Two recent opinions by the Delaware Court of Chancery offer practical guidance to financial advisors in preparing discounted cash flow (DCF) analyses in connection with acquisitions. In one case,1 the court sustained challenges to the financial advisor's valuation of the target. In the other case,2 the court criticized the financial advisor's disclosure of the methodology it used in conducting its analyses. While the details of each decision are fact-specific, some useful generalizations can be drawn:

Terminal Growth Rate

  • In determining the terminal growth rate to use for a profitable target without an identifiable risk of insolvency, the applicable long-term inflation rate generally should be the floor. For an established company in a mature industry, the terminal growth rate would generally approximate the rate of long-term nominal GDP growth in the relevant market.
  • Deviations from those principles should be supported by a detailed analysis of the facts of the particular case (e.g., relating to the target's long-term growth prospects relative to those of other companies in its industry, or the industry's long-term growth prospects relative to other industries in the relevant market).

Discount Rate

  • Financial advisors should clearly explain to the board how they calculate the discount rate used to conduct a DCF analysis, particularly any adjustments to the weighted average cost of capital (WACC) estimated for the company. In Maric, the target's financial advisor calculated two estimates of the target's WACC, including one based on a comparable companies analysis. The financial advisor then used in its DCF analysis a range of discount rates with a bottom end higher than these estimates. The court criticized the disclosure in the proxy statement that indicated the discount rate range was based on the target's WACC, noting that the estimated WACC was outside of the range of discount rates used and there was no evidence the financial advisor had explained to the company why a higher discount rate was appropriate.3
  • The Maric court also criticized as "dubious" the financial advisor's addition to the WACC of a liquidity discount on top of a large beta, a technology industry risk premium, and a small cap premium, particularly when advising the target.
  • The Global court also offered instruction on the selection of inputs used to arrive at the company's WACC:
    • Equity Risk Premium. After surveying the academic debate regarding the most accurate calculation of the equity risk premium (ERP), the court refused to adopt the 7.1% "historic ERP" derived from the 2008 Ibbotson SBBI Valuation Yearbook and noted that current thinking puts the ERP closer to the 6.0% "supply-side ERP" contained in the 2007 Ibbotson Yearbook.
    • Beta. The court found no consensus in the literature to support using a "predictive" beta, such as the one calculated by MSCI Barra, rather than a historical beta. While the court reserved judgment on the use of predictive betas in the future, the court noted that the Barra model is proprietary and cannot be reverse-engineered and, therefore, cannot be fully explained or even understood, making it unreliable as a legal matter. Nonetheless, there may be reasons to deviate from the historical beta. One such reason is that, if a target is projected to become more stable and less leveraged over time, it will become less risky and its beta should revert to the industry mean. In Global, the court itself calculated the beta by giving 2/3 weight to the Bloomberg historical beta.

Disclosure of Projections

  • The decision in Maric also required the target's proxy statement to be amended to include free cash flow projections that had been prepared by the company's management and furnished to its financial advisor but not included among other projected financial data disclosed in the proxy statement. While the court cited the particular relevance of estimated future cash flow, the ruling underscores the general principle that material information, including projected financial results, must be disclosed in the proxy, particularly if shared by a company with its financial advisor or other third party.

Footnotes

1. Global GT LP v. Golden Telecom, Inc., 993 A.2d 497 (Del. Ch., C.A. No. 3698-VCS, Apr. 23, 2010). Global was an appraisal action involving a challenge by stockholders of the target, a Russian telecom company, to the fairness of the merger consideration.
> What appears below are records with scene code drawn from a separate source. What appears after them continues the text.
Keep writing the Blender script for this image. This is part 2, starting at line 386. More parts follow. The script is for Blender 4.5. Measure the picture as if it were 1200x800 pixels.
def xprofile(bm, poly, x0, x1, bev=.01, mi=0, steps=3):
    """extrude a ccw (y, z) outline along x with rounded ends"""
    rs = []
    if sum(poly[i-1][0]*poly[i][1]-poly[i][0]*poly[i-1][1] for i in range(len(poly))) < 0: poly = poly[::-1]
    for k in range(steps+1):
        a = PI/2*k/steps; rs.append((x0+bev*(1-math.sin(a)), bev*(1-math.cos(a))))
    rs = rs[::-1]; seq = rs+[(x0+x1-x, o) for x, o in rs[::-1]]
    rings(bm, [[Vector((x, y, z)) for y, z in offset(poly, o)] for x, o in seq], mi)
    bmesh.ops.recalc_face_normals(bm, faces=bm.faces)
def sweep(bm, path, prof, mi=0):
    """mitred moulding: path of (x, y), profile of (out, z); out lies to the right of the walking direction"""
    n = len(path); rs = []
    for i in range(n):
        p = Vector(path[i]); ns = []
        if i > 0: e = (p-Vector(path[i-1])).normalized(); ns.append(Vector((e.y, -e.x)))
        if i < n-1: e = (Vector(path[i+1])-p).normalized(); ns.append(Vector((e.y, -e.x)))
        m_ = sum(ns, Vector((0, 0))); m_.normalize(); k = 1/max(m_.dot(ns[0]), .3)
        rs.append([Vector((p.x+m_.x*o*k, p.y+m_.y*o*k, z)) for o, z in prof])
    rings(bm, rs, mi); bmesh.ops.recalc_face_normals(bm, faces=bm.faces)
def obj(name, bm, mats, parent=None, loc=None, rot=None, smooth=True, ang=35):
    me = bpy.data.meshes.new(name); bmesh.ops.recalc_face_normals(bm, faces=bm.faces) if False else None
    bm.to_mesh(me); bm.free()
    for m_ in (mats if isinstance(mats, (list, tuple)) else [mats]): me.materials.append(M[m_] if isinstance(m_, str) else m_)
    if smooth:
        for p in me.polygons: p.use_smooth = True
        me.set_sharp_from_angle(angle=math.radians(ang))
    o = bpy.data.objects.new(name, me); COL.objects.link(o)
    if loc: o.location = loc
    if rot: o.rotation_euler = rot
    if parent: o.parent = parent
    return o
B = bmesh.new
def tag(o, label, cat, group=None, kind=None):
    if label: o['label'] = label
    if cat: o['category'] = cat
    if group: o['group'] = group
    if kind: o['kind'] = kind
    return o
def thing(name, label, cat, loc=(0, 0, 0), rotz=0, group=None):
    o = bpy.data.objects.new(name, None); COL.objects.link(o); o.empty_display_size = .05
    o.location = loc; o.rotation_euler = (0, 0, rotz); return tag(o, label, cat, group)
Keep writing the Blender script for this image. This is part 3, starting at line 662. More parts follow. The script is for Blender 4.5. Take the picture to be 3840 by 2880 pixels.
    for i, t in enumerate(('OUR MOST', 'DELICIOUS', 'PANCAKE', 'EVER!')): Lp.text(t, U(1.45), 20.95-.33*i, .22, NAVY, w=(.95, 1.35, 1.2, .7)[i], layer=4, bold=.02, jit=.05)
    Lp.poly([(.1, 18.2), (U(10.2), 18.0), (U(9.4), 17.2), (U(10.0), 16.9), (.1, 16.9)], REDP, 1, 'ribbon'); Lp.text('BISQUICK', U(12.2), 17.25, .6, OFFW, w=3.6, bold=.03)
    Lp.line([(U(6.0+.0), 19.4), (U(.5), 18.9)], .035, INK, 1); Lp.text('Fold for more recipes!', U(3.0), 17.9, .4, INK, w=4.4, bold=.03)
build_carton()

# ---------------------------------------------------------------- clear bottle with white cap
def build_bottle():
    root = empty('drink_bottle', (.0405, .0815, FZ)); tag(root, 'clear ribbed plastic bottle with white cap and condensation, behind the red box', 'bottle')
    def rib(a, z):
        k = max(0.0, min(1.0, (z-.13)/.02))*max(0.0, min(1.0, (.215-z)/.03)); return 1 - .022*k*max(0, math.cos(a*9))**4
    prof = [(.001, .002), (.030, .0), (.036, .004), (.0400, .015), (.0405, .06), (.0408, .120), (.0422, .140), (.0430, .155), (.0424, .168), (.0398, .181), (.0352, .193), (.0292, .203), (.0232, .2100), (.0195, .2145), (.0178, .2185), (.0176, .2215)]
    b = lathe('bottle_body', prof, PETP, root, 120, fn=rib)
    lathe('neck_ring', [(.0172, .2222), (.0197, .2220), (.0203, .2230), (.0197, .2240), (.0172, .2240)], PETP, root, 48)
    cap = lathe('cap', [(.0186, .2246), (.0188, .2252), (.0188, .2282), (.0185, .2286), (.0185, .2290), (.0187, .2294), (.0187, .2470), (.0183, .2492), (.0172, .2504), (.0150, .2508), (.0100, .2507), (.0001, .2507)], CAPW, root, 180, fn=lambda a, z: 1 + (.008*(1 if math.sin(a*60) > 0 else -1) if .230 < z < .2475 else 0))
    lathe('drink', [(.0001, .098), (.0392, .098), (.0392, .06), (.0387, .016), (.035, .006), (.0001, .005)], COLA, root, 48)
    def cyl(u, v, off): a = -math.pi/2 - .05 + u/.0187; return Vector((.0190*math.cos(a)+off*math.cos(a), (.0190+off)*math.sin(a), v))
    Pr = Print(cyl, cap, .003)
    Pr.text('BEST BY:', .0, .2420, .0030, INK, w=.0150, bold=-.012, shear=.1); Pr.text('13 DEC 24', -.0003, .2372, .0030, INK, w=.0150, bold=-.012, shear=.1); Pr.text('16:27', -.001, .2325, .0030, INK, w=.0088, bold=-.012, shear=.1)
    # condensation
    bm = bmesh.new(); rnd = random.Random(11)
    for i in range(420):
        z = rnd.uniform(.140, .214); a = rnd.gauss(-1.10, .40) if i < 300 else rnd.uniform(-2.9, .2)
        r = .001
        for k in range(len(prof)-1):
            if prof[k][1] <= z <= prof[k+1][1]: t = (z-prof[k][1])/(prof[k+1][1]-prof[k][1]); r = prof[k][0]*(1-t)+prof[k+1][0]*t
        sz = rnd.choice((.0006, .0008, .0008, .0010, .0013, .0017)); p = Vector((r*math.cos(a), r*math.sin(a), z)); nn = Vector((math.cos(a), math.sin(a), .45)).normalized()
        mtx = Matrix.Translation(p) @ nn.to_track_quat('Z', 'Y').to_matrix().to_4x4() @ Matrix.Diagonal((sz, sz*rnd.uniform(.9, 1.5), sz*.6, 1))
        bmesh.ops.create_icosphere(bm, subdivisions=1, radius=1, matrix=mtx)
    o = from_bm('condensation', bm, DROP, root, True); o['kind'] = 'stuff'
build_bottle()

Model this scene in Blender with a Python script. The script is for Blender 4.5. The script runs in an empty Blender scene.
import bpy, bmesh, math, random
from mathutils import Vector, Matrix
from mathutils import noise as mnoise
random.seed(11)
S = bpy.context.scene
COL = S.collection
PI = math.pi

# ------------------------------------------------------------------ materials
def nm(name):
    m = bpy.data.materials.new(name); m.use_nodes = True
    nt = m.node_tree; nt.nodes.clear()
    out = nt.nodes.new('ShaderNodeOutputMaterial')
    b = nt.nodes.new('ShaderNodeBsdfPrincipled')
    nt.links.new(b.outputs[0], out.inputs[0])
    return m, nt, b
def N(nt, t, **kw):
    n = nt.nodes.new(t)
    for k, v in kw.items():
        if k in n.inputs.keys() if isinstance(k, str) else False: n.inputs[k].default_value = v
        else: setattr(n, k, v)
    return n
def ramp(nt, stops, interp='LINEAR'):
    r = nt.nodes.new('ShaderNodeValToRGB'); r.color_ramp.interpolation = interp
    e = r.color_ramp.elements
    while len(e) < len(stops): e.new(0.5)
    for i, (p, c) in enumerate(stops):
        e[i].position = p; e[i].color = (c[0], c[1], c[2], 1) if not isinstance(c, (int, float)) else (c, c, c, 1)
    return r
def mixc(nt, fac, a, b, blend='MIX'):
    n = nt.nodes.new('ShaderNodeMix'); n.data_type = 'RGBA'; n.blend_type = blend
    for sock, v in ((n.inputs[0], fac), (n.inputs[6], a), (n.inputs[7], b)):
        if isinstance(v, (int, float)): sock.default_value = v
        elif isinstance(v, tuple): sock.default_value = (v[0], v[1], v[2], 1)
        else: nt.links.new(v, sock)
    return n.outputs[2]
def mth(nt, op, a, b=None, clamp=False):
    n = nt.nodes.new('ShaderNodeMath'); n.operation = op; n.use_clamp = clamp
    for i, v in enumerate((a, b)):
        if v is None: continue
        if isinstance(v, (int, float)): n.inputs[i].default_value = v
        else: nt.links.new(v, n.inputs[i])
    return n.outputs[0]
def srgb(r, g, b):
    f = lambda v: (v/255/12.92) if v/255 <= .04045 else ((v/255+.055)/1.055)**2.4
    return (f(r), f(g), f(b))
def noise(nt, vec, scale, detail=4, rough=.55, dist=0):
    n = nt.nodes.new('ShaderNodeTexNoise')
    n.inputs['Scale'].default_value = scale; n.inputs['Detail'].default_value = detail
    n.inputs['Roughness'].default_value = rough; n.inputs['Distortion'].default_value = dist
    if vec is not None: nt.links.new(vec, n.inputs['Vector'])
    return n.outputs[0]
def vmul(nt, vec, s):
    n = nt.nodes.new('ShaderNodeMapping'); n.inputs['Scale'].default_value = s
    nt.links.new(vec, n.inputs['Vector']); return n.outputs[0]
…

2. Maric Capital Master Fund, Ltd. v. Plato Learning, Inc. (Del. Ch., C.A. No. 5402-VCS, May 13, 2010). Maric involved a preliminary injunction against a merger proceeding pending corrective financial disclosure in the target's proxy statement.

3. At the court proceeding, the financial advisor attempted to justify the higher range by reference to the WACC of "comparable" companies and the illiquidity of the target's stock. The court dismissed those arguments, holding that that reasoning was contradicted by the advisor's estimate of the target's WACC using a comparable companies approach. While doing so is not a foolproof defense, this illustrates another reason why financial advisors should characterize samples as "selected" rather than "comparable" companies or transactions. Ultimately, the court found that the disclosure in the proxy statement was inconsistent with the steps actually taken by the financial advisor and was materially misleading, particularly since it tended to make the acquisition look more attractive to target stockholders, and required supplemental disclosure.

Because of the generality of this update, the information provided herein may not be applicable in all situations and should not be acted upon without specific legal advice based on particular situations.